The Council of the European Union has adopted a negotiating position that backs the ECB’s proposed caps on digital euro holdings, including a ceiling in the €3.000–€4.000 range and an offline payment feature. The move advances the design framework but leaves final approval contingent on reconciliation with the European Parliament and subsequent legislative votes.
The Council formally endorsed a framework that sets individual holding limits for the digital euro at approximately €3.000–€4.000, a ceiling intended to prevent the CBDC from becoming a dominant store of value and triggering large outflows from commercial bank deposits. Holding limits are regulatory ceilings on how much central-bank-issued digital currency a person may possess at any one time.
The Council also pushed for an offline mode that preserves user privacy during transactions; offline mode enables payments without a continuous internet connection by relying on secure device-to-device protocols.

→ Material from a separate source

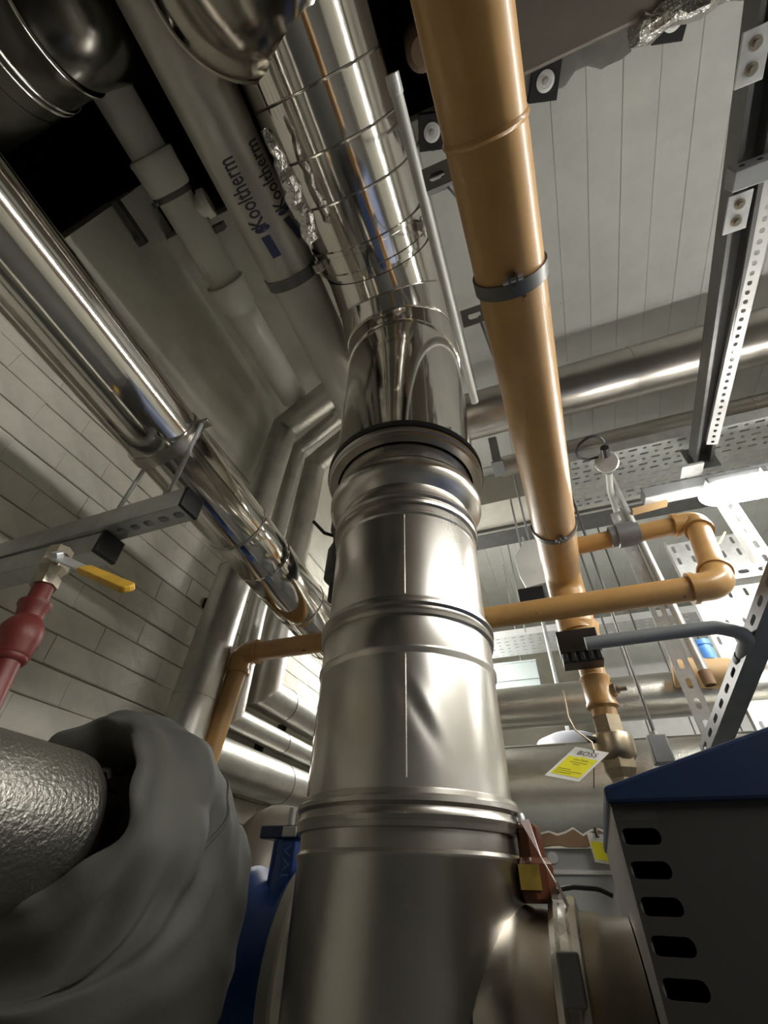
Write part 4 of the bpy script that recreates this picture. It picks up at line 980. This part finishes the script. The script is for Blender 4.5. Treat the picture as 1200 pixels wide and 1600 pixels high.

The adopted position mandates that the ECB review the overall caps every two years to ensure the rules remain aligned with macroeconomic conditions.
Timeline, process and institutional next steps
EU finance ministers finalised procedural details on setting the holding limits during Eurogroup meetings on 19 de sep. de 2025, according to the Council’s documentation. The ECB has completed its technical preparations and continues development and testing, yet the project requires alignment between the Council’s position and the European Parliament’s priorities before either chamber can approve legislation.
The Council’s timetable envisages legislative enactment in 2026 and leaves open a potential issuance date in 2029, subject to the successful conclusion of the legislative process.
The caps are calibrated to limit deposit migration from commercial banks to central-bank liabilities, thereby protecting bank liquidity and lending capacity. The emphasis on an offline, privacy-focused variant also signals a policy trade-off between usability and safeguards against illicit finance, with the Council aiming to balance consumer privacy and compliance.